Thanks, Ben, for this informative response. So what you're saying, in summary is:

1 - Vacuuming on every save is inefficient to the point of silliness.

Yup. Kinda defeats the point of having incremental load/saves in a transactional persistent store.

2 - For anything but very large databases and/or running on slow hardware, the benefits of vacuuming is minimal anyway.

Your mileage may vary as to what exactly constitutes a "large database", but for smaller databases and faster hardware there is a diminishing return.

Certainly, there are cases where vacuuming makes sense. One might perform a manual vacuum after a initial import, especially for a large database (i.e. the cost for the vacuum is balanced by many future queries) or after a significant operation like upgrading to a new version.
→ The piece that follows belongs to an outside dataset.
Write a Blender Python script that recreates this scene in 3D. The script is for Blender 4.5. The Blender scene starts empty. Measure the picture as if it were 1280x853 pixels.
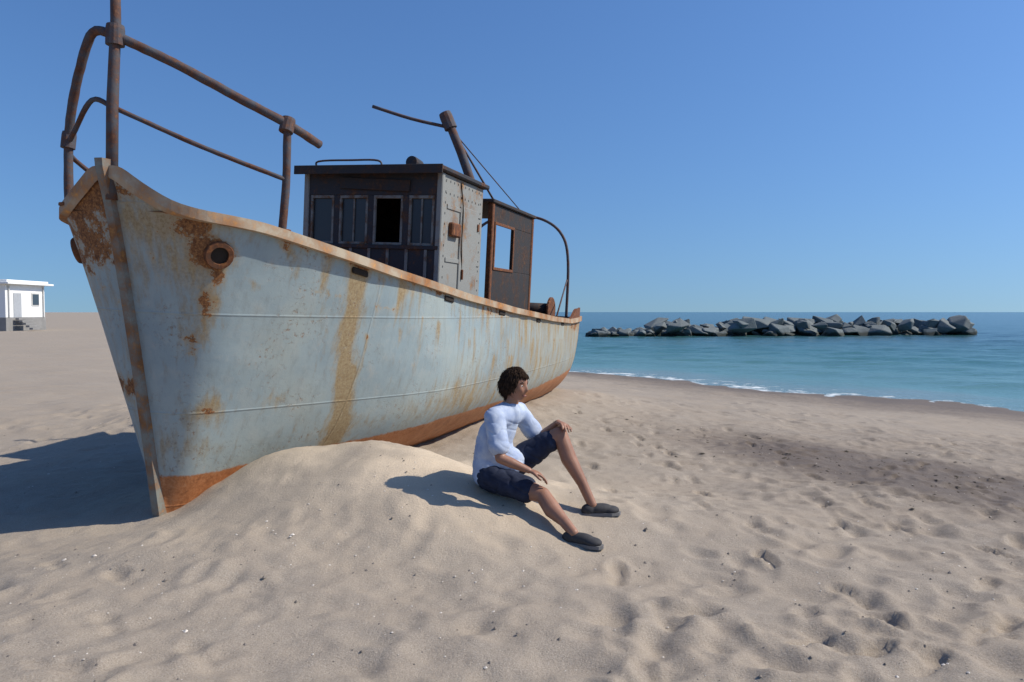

To that, I pose another question: Why, then, does it make such a huge difference when I run the vacuum command against Mail's database? After just a month of usage, Mail seems sluggish when switching between various folders, but once I run the vacuum command, it is once again snappy?

Well, many people run Mail constantly so the database is experiencing a significant amount of churn over a month, and the envelope index is often quite large. A month of incessant use is a nice chunk of uptime.

You can see I/O performance using the fs_usage command. If you're experiencing a large amount of fragmentation, the response times on the I/Os will increase as the drive has to seek more.

You can compare the performance gain from vacuuming the Mail index to simply using cp to create a new index file. If the drive has a nice chunk of free space, OSX will try to keep the file's blocks close together when creating the copy.

The point at which a manual vacuum pays for the cost of rewriting the file depends on a lot of factors.